Gnessi: “Basta vetroresina, nel futuro solo alluminio e propulsione diesel elettrica”
Lo studio Dyd prevede un aumento degli yacht one off a discapito della produzione in serie
Architetto, yacht designer, progettista navale, surfista, velista: Franco Gnessi, fondatore dello studio Dynaship Yacht Design di Latina, è nella nautica da quando era un ragazzino, animato dalla passione per il mare, la vela e il surf.
E’ poi riuscito a dar diventare la passione un lavoro anche grazie a un incontro con Andrea Vallicelli, da cui è stato ‘folgorato’ e che lo ha fatto “innamorare di questo mestiere”, consentendogli di riunire altri amici con gli stessi interessi e competenze simili, tanto da fondare poi lo studio.
Con SUPER YACHT 24 Gnessi ha parlato delle principali tendenze nel mondo dello yacht design viste da chi sembra avere idee molto chiare sulle richieste del mercato.
Partiamo da un ritratto dello studio DYD oggi?
“Siamo quattro professionisti di cui tre architetti e un ingegnere. Ci occupiamo di progettazione di barche dai 15 ai 60 metri e anche oltre, lavoriamo con software 3D per una modellazione molto spinta”.

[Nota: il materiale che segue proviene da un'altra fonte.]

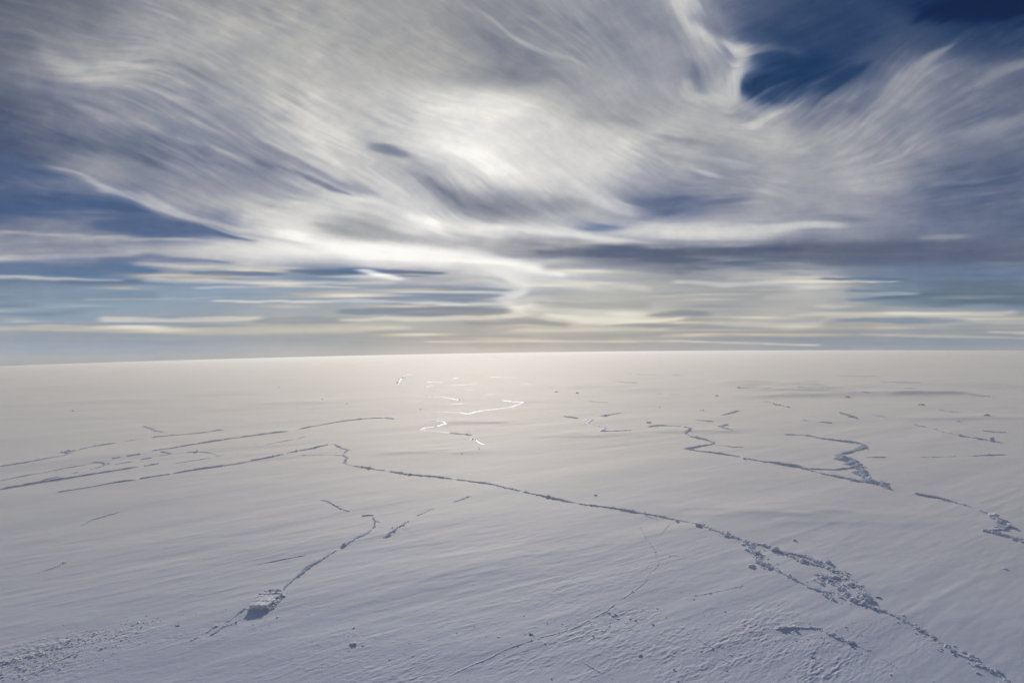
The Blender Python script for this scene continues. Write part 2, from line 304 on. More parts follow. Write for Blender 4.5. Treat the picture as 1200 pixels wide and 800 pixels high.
    clear = np.clip((B1 - .75) / .3, 0, 1)                      # open blue stays smooth
    n = n * (1 - .45 * clear)
    gain = .053 * L1 + 2.2
    Lf = L1 + n * gain
    Bf = B1 - n * .060 * (1 - clear * .6)
    # lower sky: thin level bands
    lb = lic([fbm(sh, 80 / sub, 5.0 / sub, 2, rng, .8)], vx, vy, 60 / sub, 4)[0]; lb /= lb.std() + 1e-6
    lowb = np.clip((Y - 285) / 30, 0, 1) * np.clip((400 - Y) / 14, 0, 1)
    lb = np.where(lb > 0, np.abs(lb) ** 1.5 * 1.3, -np.abs(lb) * .8)
    lc = lic([fbm(sh, 60 / sub, 2.6 / sub, 1, rng)], vx, vy, 50 / sub, 4)[0]; lc = np.maximum(lc / (lc.std() + 1e-6) - .3, 0) * np.clip(lb + .6, 0, 1.4)
    pat = np.clip(fbm(sh, 130 / sub, 16 / sub, 2, rng) * 4.5 + .5, .05, 1.2) * (1 - .55 * np.clip((X - 760) / 250, 0, 1)); lb = lb * pat; lc = lc * pat
    Lf += lb * 6.0 * lowb + lc * 8 * lowb * np.clip((395 - Y) / 12, 0, 1); Bf -= lb * .10 * lowb
    # the low blue between the bands
    lo = np.exp(-((Y - 345) / 42) ** 2) * np.clip((560 - X) / 300, 0, 1) + np.exp(-((Y - 352) / 40) ** 2) * np.clip((X - 900) / 200, 0, 1) * .5
    Bf += .18 * lo * np.clip((190 - Lf) / 50, 0, 1)
    haze = np.clip((Y - 385) / 14, 0, 1) * np.clip((418 - Y) / 12, 0, 1) * np.clip(np.abs(X - 600) / 400, .15, 1)
    Bf += .17 * haze
    Bf = np.clip(Bf, -.24, np.where(Y > 325, .42, 1.3))
    hz = np.clip((Y - 398) / 16, 0, 1); Lf = Lf + 13 * hz
    # thin veil is silver rather than grey, brightest round the hidden sun
    Lf = Lf + 11 * np.clip((Lf - 84) / 40, 0, 1) * np.clip((335 - Y) / 40, .15, 1)
    Lf = Lf + 13 * np.exp(-((X - 510) / 200) ** 2 - ((Y - 240) / 80) ** 2) * np.clip((Lf - 100) / 60, 0, 1)
    Lf = np.where(Lf > 208, 208 + (Lf - 208) * .72, Lf) + 5 * np.clip((Bf - .25) / .2, 0, 1) * np.clip((1.0 - Bf) / .2, 0, 1)
    Lf = Lf + (6 + 10 * np.clip((Y - 150) / 60, 0, 1)) * np.clip((Bf - .4) / .4, 0, 1)
    return X, Y, Lf, Bf

def tone_to_linear(L, B, Y=None):
    """what the eye reads -> linear radiance"""
    Bp = np.maximum(B, 0); Bn = np.minimum(B, 0)
    low = 0 if Y is None else np.clip((Y - 300) / 40, 0, 1)
    r = L - (22 + 12 * low) * Bp - 20 * Bn; g = L - (8 - 11 * np.clip(Bp, 0, 1) - 9 * low) * Bp - 2 * Bn; b = L + (48 - 9 * np.clip(Bp, 0, 1.1) + 6 * low) * Bp + 38 * Bn
    c = np.clip(np.stack([r, g, b], -1), 4, 252) / 255
    return np.where(c < .04045, c / 12.92, ((c + .055) / 1.055) ** 2.4)
import bpy, bmesh, math, random
from mathutils import Matrix, Vector
C = bpy.context.scene.collection
R = math.radians
H_EYE = 60.0                     # the aircraft window
RAD = 98000.0                    # the ice sheet falls away like this towards its horizon
F = 800.0
SUN_AZ, SUN_EL = R(-3.2), R(16)
MCAM = Matrix.Rotation(R(90 - .95), 4, 'X') @ Matrix.Rotation(R(-.86), 4, 'Z')
MC = np.array(MCAM.to_3x3())

# ------------------------------------------------------------------ noise at arbitrary ground points
_rg = np.random.default_rng(11).random((256, 256)).astype(np.float64) - .5
def vnoise(x, y):
    xi = np.floor(x).astype(np.int64); yi = np.floor(y).astype(np.int64)
    fx = x - xi; fy = y - yi
    fx = fx * fx * fx * (fx * (fx * 6 - 15) + 10); fy = fy * fy * fy * (fy * (fy * 6 - 15) + 10)
    a = _rg[yi & 255, xi & 255]; b = _rg[yi & 255, (xi + 1) & 255]; c = _rg[(yi + 1) & 255, xi & 255]; d = _rg[(yi + 1) & 255, (xi + 1) & 255]
    return (a * (1 - fx) + b * fx) * (1 - fy) + (c * (1 - fx) + d * fx) * fy
def sstep(a, b, x):
    t = np.clip((x - a) / (b - a), 0, 1); return t * t * (3 - 2 * t)

def px_dir(x, y):
    d = np.array([(x - 600) / F, -(y - 400) / F, -1.0]); return MC @ d
def flat_at(x, y, z=0.0):
    """point of the ice sheet (or of the level z above it) seen along a direction"""
    d = px_dir(x, y); lh = math.hypot(d[0], d[1]); t = -d[2] / lh
    q = t * t - 2 * (H_EYE - z) / RAD
    r = RAD * (t - math.sqrt(max(q, 0)))
    return d[0] / lh * r, d[1] / lh * r

ROUGH = [  # rough wind-crust and small rubble, x, y (photo), half-size in metres along / across, strength
 (30, 775, 17, 9, 1.5), (90, 755, 16, 6, 1.1), (690, 735, 17, 8, .9), (760, 765, 20, 10, .9), (600, 780, 14, 8, .6), (860, 745, 22, 9, .8), (930, 780, 24, 10, .9), (840, 790, 16, 8, .8),
 (450, 620, 26, 12, .35), (430, 760, 12, 8, .5), (480, 790, 14, 8, .6), (1000, 780, 20, 8, .5), (240, 740, 16, 6, .5), (640, 700, 30, 12, .4)]
ROUGH_W = [(flat_at(a, b), l, w, s) for a, b, l, w, s in ROUGH]

DRIFTS = [(905,451,52,2.6),(930,457,62,3.0),(965,463,85,3.0),(1090,462,42,3.4),(1110,449,40,2.2),(870,449,30,2.0),(1015,453,50,1.6),(1160,452,34,1.6),(700,453,40,1.4),(560,495,45,.9),(745,456,40,1.2),(640,470,40,.9),(250,462,60,1.2),(140,470,50,1.0),(80,455,60,1.2),(330,472,50,.9),(1130,490,60,1.0),(820,505,60,.7),(900,600,110,.45),(1010,610,90,.4),(690,510,60,.6),(500,530,70,.45)]
DRIFT_W = []
for _x, _y, _w, _h in DRIFTS:
    _c = flat_at(_x, _y); _d = math.hypot(*_c); DRIFT_W.append((_c, _w / F * _d, max(1.7 * _d * _d / (F * H_EYE), 6.0), _h))
def relief(x, y, parts=False):
    r = np.hypot(x, y)
    wa = R(57) + .35 * vnoise(x / 900 + 3.3, y / 900 + 7.7) + .0006 * np.clip(x, -250, 250)
    ca, sa = math.sin(R(57)), math.cos(R(57))
    # gently fanning wind direction
    bend = np.clip(x, -300, 300) ** 2 * .0005 * np.sign(x)
    xx, yy = x, y - bend * .35
    xx = xx + 26 * vnoise(x / 170 + 9, y / 170 + 1); yy = yy + 26 * vnoise(x / 170 + 40, y / 170 + 17)
    a = xx * ca + yy * sa; b = -xx * sa + yy * ca
    z = 1.15 * vnoise(a / 620 + 5, b / 170 + 2) + .62 * vnoise(a / 210 + 51, b / 52 + 22) + .34 * vnoise(a / 95 + 7, b / 19 + 31)
    pm = .35 + 1.3 * np.clip(vnoise(x / 60 + 80, y / 60 + 12) + .5, 0, 1)
    z += .12 * pm * vnoise(a / 34 + 70, b / 6.5 + 3) * sstep(1500, 500, r)
    n1 = vnoise(a / 11 + 17, b / 2.6 + 8); n1 = np.maximum(n1, -.12) + .5 * np.maximum(vnoise(a / 5.5 + 7, b / 1.5 + 88), 0)
    z += .075 * pm * n1 * sstep(900, 300, r)
    n2 = vnoise(a / 4.2 + 27, b / 1.15 + 28)
    z += .030 * pm * n2 * sstep(420, 180, r)
    ro = np.zeros_like(r)
    for (cx, cy), l, w, s in ROUGH_W:
        dx, dy = x - cx, y - cy
        u = dx * ca + dy * sa; v = -dx * sa + dy * ca
        ro = np.maximum(ro, s * np.exp(-((u / l) ** 2 + (v / w) ** 2)))
    ro = ro * np.clip(vnoise(a / 7 + 3, b / 3 + 9) * 1.6 + .75, 0, 1.4) + .20 * sstep(300, 110, r) * np.clip(vnoise(x / 38 + 5, y / 30 + 60) * 2 + .6, .15, 1.4)
    m = np.abs(vnoise(a / 1.7 + 61, b / .8 + 5)) * 2
    m2 = vnoise(x / .8 + 61, y / .8 + 5)
    sc1 = 1 - np.abs(vnoise(a / 3.2 + 13, b / .62 + 45)) * 2; sc2 = 1 - np.abs(vnoise((a * .9 + b * .5) / 2.6 + 3, (b - a * .35) / .55 + 5)) * 2
    for (cx, cy), wx_, wy_, h_ in DRIFT_W:
        u = (x - cx) / wx_; v = (y - cy - 3 * vnoise(x / 40, y / 90)) / wy_
        z += 1.05 * h_ * np.exp(-u * u * u * u - np.where(v > 0, v / 2.6, v) ** 2) * (.75 + .5 * vnoise(x / (wx_ * .4) + 5, y / wy_))
    z += ro * (.05 * (m - .4) + .035 * m2 + .085 * sc1 ** 3 + .085 * sc2 ** 4) * sstep(420, 240, r)
    # far drifts, seen edge on as level streaks
    fd = vnoise(x / 420 + 33, y / 150 + 71) + .5 * vnoise(x / 160 + 3, y / 60 + 7)
    fm = np.clip(vnoise(x / 700 + 13, y / 500 + 2) * 2.2 + .55, 0, 1.4) * (1 + .8 * sstep(100, 700, x))
    z += 2.6 * fm * np.maximum(fd, -.05) * sstep(420, 900, r)
    z += .55 * vnoise(x / 60 + 8, y / 22 + 4) * sstep(350, 700, r) * fm
    return (z, ro) if parts else z
def ground_z(x, y):
    x = np.atleast_1d(np.asarray(x, float)); y = np.atleast_1d(np.asarray(y, float))
    return -(x * x + y * y) / (2 * RAD) + relief(x, y)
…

Chi sono i vostri clienti?
“I principali cantieri del Lazio ma anche alcuni viareggini costruttori di megayacht, con cui abbiamo delle collaborazioni. In passato abbiamo lavorato per marchi come Tornado, Canados, Rizzardi e Itama, di cui sono stato responsabile tecnico del cantiere di Sabaudia”.
Quali sono i trend attuali del settore dello yacht design?
“Credo che il futuro sia nelle costruzioni in alluminio e nella propulsione mista diesel-elettrica. E questo indipendentemente dalle dimensioni, si va sempre di più su barche ‘one-off’, al contrario di quello che succede per esempio nell’automotive”.
E la vetroresina?
“E’ il materiale con cui sono cresciuto ma prevedo un suo progressivo abbandono: fra cinque-dieci anni potrebbe essere una soluzione residuale, anche perchè presenta notevoli problemi di smaltimento”.
E dal punto di vista tecnologico?
“Soluzioni come azipod e propulsione a idrogeno prenderanno sempre più campo. Gli armatori cercano barche sempre più manovrabili, in grado di contenere i consumi e le emissioni, con le quali magari sia possibile anche entrare nelle aree marine protette. Non credo molto nell’elettrico puro, tuttavia, meglio la propulsione mista, col diesel”.
Ma quali sono i suoi gusti in fatto di design?
“Non mi piacciono molto le barche classiche, le prue slanciate: amo la fluidodinamica e soluzioni come il beach club a poppa dei superyacht, perché oggi la filosofia per godersi appieno la barca è quella di stare il più possibile a contatto con l’acqua. In generale sono affezionato all’idea di un design più legato alla realtà e non estremizzato”.
Cosa direbbe oggi a un giovane che si avvicina al mondo dello yacht design?
“Che per fare questo mestiere non basta qualche corso di design o saper maneggiare bene un programma di progettazione, ci vuole cultura, anche marittima, ed esperienza”.